» Written task: Retype the material in full, keeping every word the same.

» Data block:

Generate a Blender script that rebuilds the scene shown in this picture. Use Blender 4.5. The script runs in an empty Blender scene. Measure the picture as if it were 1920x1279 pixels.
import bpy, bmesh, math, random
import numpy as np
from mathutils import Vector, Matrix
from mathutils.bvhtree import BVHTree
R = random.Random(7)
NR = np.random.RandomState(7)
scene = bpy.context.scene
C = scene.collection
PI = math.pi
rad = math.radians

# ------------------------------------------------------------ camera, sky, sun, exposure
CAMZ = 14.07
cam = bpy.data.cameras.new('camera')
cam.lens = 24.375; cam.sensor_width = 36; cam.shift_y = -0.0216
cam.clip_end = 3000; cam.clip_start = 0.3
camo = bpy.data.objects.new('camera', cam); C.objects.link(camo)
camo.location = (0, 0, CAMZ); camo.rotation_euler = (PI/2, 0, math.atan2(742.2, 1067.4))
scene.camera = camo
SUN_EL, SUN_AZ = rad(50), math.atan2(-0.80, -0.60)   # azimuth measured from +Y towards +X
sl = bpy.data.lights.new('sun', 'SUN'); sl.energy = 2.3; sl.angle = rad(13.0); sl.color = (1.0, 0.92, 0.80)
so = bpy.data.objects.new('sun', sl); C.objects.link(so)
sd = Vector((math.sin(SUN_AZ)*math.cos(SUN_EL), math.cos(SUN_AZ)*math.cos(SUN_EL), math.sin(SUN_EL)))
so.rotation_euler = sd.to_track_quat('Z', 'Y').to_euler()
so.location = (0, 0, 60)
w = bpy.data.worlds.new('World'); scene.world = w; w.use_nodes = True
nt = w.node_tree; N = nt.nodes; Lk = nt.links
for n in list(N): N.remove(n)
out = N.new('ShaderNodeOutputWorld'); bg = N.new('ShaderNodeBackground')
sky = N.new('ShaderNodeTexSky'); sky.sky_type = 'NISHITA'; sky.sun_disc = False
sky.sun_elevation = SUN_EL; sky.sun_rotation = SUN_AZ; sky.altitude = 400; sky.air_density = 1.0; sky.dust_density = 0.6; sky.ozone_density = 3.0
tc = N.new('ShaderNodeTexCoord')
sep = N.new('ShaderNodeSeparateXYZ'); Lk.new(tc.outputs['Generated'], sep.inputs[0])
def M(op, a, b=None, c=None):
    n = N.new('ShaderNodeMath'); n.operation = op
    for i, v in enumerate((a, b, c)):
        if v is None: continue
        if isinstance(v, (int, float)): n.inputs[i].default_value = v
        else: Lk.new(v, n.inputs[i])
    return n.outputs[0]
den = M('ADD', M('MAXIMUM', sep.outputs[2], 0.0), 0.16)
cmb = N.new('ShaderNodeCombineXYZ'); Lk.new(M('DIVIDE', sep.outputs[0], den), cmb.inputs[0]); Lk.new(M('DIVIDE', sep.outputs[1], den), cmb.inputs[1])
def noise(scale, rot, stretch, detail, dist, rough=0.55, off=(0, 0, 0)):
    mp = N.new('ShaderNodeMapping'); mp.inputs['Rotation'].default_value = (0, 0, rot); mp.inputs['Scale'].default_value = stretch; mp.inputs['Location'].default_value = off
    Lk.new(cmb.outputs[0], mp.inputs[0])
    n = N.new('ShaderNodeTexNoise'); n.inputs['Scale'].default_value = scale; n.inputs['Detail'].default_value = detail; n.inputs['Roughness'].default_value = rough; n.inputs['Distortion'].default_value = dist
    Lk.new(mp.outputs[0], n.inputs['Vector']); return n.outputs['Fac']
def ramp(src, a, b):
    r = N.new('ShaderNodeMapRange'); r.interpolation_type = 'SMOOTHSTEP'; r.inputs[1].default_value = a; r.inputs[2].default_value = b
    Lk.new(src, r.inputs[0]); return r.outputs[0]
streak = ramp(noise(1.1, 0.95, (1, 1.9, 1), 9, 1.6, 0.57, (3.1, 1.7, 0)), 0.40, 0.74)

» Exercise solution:
Generate a Blender script that rebuilds the scene shown in this picture. Use Blender 4.5. The script runs in an empty Blender scene. Measure the picture as if it were 1920x1279 pixels.
import bpy, bmesh, math, random
import numpy as np
from mathutils import Vector, Matrix
from mathutils.bvhtree import BVHTree
R = random.Random(7)
NR = np.random.RandomState(7)
scene = bpy.context.scene
C = scene.collection
PI = math.pi
rad = math.radians

# ------------------------------------------------------------ camera, sky, sun, exposure
CAMZ = 14.07
cam = bpy.data.cameras.new('camera')
cam.lens = 24.375; cam.sensor_width = 36; cam.shift_y = -0.0216
cam.clip_end = 3000; cam.clip_start = 0.3
camo = bpy.data.objects.new('camera', cam); C.objects.link(camo)
camo.location = (0, 0, CAMZ); camo.rotation_euler = (PI/2, 0, math.atan2(742.2, 1067.4))
scene.camera = camo
SUN_EL, SUN_AZ = rad(50), math.atan2(-0.80, -0.60)   # azimuth measured from +Y towards +X
sl = bpy.data.lights.new('sun', 'SUN'); sl.energy = 2.3; sl.angle = rad(13.0); sl.color = (1.0, 0.92, 0.80)
so = bpy.data.objects.new('sun', sl); C.objects.link(so)
sd = Vector((math.sin(SUN_AZ)*math.cos(SUN_EL), math.cos(SUN_AZ)*math.cos(SUN_EL), math.sin(SUN_EL)))
so.rotation_euler = sd.to_track_quat('Z', 'Y').to_euler()
so.location = (0, 0, 60)
w = bpy.data.worlds.new('World'); scene.world = w; w.use_nodes = True
nt = w.node_tree; N = nt.nodes; Lk = nt.links
for n in list(N): N.remove(n)
out = N.new('ShaderNodeOutputWorld'); bg = N.new('ShaderNodeBackground')
sky = N.new('ShaderNodeTexSky'); sky.sky_type = 'NISHITA'; sky.sun_disc = False
sky.sun_elevation = SUN_EL; sky.sun_rotation = SUN_AZ; sky.altitude = 400; sky.air_density = 1.0; sky.dust_density = 0.6; sky.ozone_density = 3.0
tc = N.new('ShaderNodeTexCoord')
sep = N.new('ShaderNodeSeparateXYZ'); Lk.new(tc.outputs['Generated'], sep.inputs[0])
def M(op, a, b=None, c=None):
    n = N.new('ShaderNodeMath'); n.operation = op
    for i, v in enumerate((a, b, c)):
        if v is None: continue
        if isinstance(v, (int, float)): n.inputs[i].default_value = v
        else: Lk.new(v, n.inputs[i])
    return n.outputs[0]
den = M('ADD', M('MAXIMUM', sep.outputs[2], 0.0), 0.16)
cmb = N.new('ShaderNodeCombineXYZ'); Lk.new(M('DIVIDE', sep.outputs[0], den), cmb.inputs[0]); Lk.new(M('DIVIDE', sep.outputs[1], den), cmb.inputs[1])
def noise(scale, rot, stretch, detail, dist, rough=0.55, off=(0, 0, 0)):
    mp = N.new('ShaderNodeMapping'); mp.inputs['Rotation'].default_value = (0, 0, rot); mp.inputs['Scale'].default_value = stretch; mp.inputs['Location'].default_value = off
    Lk.new(cmb.outputs[0], mp.inputs[0])
    n = N.new('ShaderNodeTexNoise'); n.inputs['Scale'].default_value = scale; n.inputs['Detail'].default_value = detail; n.inputs['Roughness'].default_value = rough; n.inputs['Distortion'].default_value = dist
    Lk.new(mp.outputs[0], n.inputs['Vector']); return n.outputs['Fac']
def ramp(src, a, b):
    r = N.new('ShaderNodeMapRange'); r.interpolation_type = 'SMOOTHSTEP'; r.inputs[1].default_value = a; r.inputs[2].default_value = b
    Lk.new(src, r.inputs[0]); return r.outputs[0]
streak = ramp(noise(1.1, 0.95, (1, 1.9, 1), 9, 1.6, 0.57, (3.1, 1.7, 0)), 0.40, 0.74)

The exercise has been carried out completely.